Exactly reproduce each line of the listing that follows.

------------------------------------

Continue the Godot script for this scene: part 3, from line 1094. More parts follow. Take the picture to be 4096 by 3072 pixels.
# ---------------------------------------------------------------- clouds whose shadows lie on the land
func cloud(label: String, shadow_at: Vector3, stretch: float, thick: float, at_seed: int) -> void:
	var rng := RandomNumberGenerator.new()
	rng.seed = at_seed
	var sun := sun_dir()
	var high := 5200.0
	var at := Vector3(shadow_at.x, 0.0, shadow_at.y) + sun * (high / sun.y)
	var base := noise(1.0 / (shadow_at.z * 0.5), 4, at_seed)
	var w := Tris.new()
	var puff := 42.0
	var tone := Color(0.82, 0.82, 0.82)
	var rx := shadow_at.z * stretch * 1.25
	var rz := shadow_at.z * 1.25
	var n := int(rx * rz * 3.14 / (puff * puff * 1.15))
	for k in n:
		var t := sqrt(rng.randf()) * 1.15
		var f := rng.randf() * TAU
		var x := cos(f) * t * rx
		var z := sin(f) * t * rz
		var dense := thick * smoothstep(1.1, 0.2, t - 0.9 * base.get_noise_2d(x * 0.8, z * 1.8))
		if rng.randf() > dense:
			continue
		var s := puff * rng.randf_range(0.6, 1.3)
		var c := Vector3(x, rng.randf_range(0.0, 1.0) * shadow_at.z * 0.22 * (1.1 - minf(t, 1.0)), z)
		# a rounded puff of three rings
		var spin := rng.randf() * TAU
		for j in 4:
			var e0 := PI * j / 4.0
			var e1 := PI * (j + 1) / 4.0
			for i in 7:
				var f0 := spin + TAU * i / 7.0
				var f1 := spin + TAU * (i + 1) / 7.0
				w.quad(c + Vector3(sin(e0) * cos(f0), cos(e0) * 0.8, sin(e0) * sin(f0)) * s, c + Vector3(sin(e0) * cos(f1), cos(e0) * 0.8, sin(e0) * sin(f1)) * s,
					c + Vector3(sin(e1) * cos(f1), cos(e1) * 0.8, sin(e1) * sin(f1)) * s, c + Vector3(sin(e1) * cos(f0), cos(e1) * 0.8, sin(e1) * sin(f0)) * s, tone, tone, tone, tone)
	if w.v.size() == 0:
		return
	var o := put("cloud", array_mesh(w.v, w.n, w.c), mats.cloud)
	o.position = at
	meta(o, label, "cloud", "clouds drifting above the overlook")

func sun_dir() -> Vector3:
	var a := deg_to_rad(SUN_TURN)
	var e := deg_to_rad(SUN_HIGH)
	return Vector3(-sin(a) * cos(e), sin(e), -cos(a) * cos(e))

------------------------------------

Worked solution »
Continue the Godot script for this scene: part 3, from line 1094. More parts follow. Take the picture to be 4096 by 3072 pixels.
# ---------------------------------------------------------------- clouds whose shadows lie on the land
func cloud(label: String, shadow_at: Vector3, stretch: float, thick: float, at_seed: int) -> void:
	var rng := RandomNumberGenerator.new()
	rng.seed = at_seed
	var sun := sun_dir()
	var high := 5200.0
	var at := Vector3(shadow_at.x, 0.0, shadow_at.y) + sun * (high / sun.y)
	var base := noise(1.0 / (shadow_at.z * 0.5), 4, at_seed)
	var w := Tris.new()
	var puff := 42.0
	var tone := Color(0.82, 0.82, 0.82)
	var rx := shadow_at.z * stretch * 1.25
	var rz := shadow_at.z * 1.25
	var n := int(rx * rz * 3.14 / (puff * puff * 1.15))
	for k in n:
		var t := sqrt(rng.randf()) * 1.15
		var f := rng.randf() * TAU
		var x := cos(f) * t * rx
		var z := sin(f) * t * rz
		var dense := thick * smoothstep(1.1, 0.2, t - 0.9 * base.get_noise_2d(x * 0.8, z * 1.8))
		if rng.randf() > dense:
			continue
		var s := puff * rng.randf_range(0.6, 1.3)
		var c := Vector3(x, rng.randf_range(0.0, 1.0) * shadow_at.z * 0.22 * (1.1 - minf(t, 1.0)), z)
		# a rounded puff of three rings
		var spin := rng.randf() * TAU
		for j in 4:
			var e0 := PI * j / 4.0
			var e1 := PI * (j + 1) / 4.0
			for i in 7:
				var f0 := spin + TAU * i / 7.0
				var f1 := spin + TAU * (i + 1) / 7.0
				w.quad(c + Vector3(sin(e0) * cos(f0), cos(e0) * 0.8, sin(e0) * sin(f0)) * s, c + Vector3(sin(e0) * cos(f1), cos(e0) * 0.8, sin(e0) * sin(f1)) * s,
					c + Vector3(sin(e1) * cos(f1), cos(e1) * 0.8, sin(e1) * sin(f1)) * s, c + Vector3(sin(e1) * cos(f0), cos(e1) * 0.8, sin(e1) * sin(f0)) * s, tone, tone, tone, tone)
	if w.v.size() == 0:
		return
	var o := put("cloud", array_mesh(w.v, w.n, w.c), mats.cloud)
	o.position = at
	meta(o, label, "cloud", "clouds drifting above the overlook")

func sun_dir() -> Vector3:
	var a := deg_to_rad(SUN_TURN)
	var e := deg_to_rad(SUN_HIGH)
	return Vector3(-sin(a) * cos(e), sin(e), -cos(a) * cos(e))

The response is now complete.